En la primera década del siglo XIX, las opciones laborales en Buenos Aires eran limitadas. Entre el señorío y la servidumbre había pocas posibilidades. Los afanes de muchos plebeyos decididos a mantenerse trabajando por cuenta propia resultan admirables. Estos pequeños artesanos, pequeños comerciantes, pequeños operarios, configuraron la rica galería de personas porteños que dieron tanta vida a la época de Rosas.
En orden de importancia, y porque tenían comercio instalado, los peluqueros alcanzaban el mayor predicamento. En el centro de la ciudad sus locales consistían en una pieza a la calle, no muy grande, que varias familias decentes se avenían a alquilar para mejorar las entradas. En los suburbios estaban detrás de la puerta del rancho; atendían menos clientes pero no pagaban rentas.
Las peluquerías lujosas, ubicadas en las calles de abolengo y empedradas, tenían una puerta de vidriera a la que casi siempre le faltaban los vidrios, tapada por cortinas con grandes florones. Las paredes del interior, muy sucias, a penas mostraban rastros del último blanqueo a la cal y confundían estampas religiosas con perchas cargadas de trapos dispuestos para cubrir a los clientes y evitar que salieran pegoteados con recortes capilares. Los elementos de trabajo consistían en un sillón de baqueta, una palangana, toallas, peines jamás demasiados limpios y un brasero que mantenía caliente la pava de agua para remojar la barba y cebar unos mates que se alternaban sin parar con el parroquiano.
Casi todos los barberos eran pardos o negros, charlatanes incansables, excelentes narradores de chistes, cuentos, anécdotas y chismes de la vecindad, aledaños y confines. Las caras se enjabonaban a mano, más bien a dedo, porque no usaban brocha; se introducían narices y boca del paciente a medida que se aseguraba la confianza entre tantos mates, murmuraciones, y la inevitable exaltación de la faena.

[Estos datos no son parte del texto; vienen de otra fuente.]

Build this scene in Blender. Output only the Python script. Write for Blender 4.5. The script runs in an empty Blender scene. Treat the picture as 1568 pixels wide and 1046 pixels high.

El servicio mejoró cuando se establecieron peluqueros franceses, menos chistosos, prescindentes del mate, más prolijos. No eran profesionales, tan solo marineros obligados en las largas travesías a recortar las barbas de los superiores. Como el miedo es buena escuela, llegado a Buenos Aires, último puerto, optaban por no volver a las humillaciones del barco y ganarse la vida con los sacrificios aprendidos. Empeñosos capitalistas autóctonos, dueños de grandes caserones en los que siempre había una salita a la calle que no se usaba demasiado, fueron sus patrocinantes. En la ciudad se sentía de buen tono alquilar un pedazo de casa a razas superiores.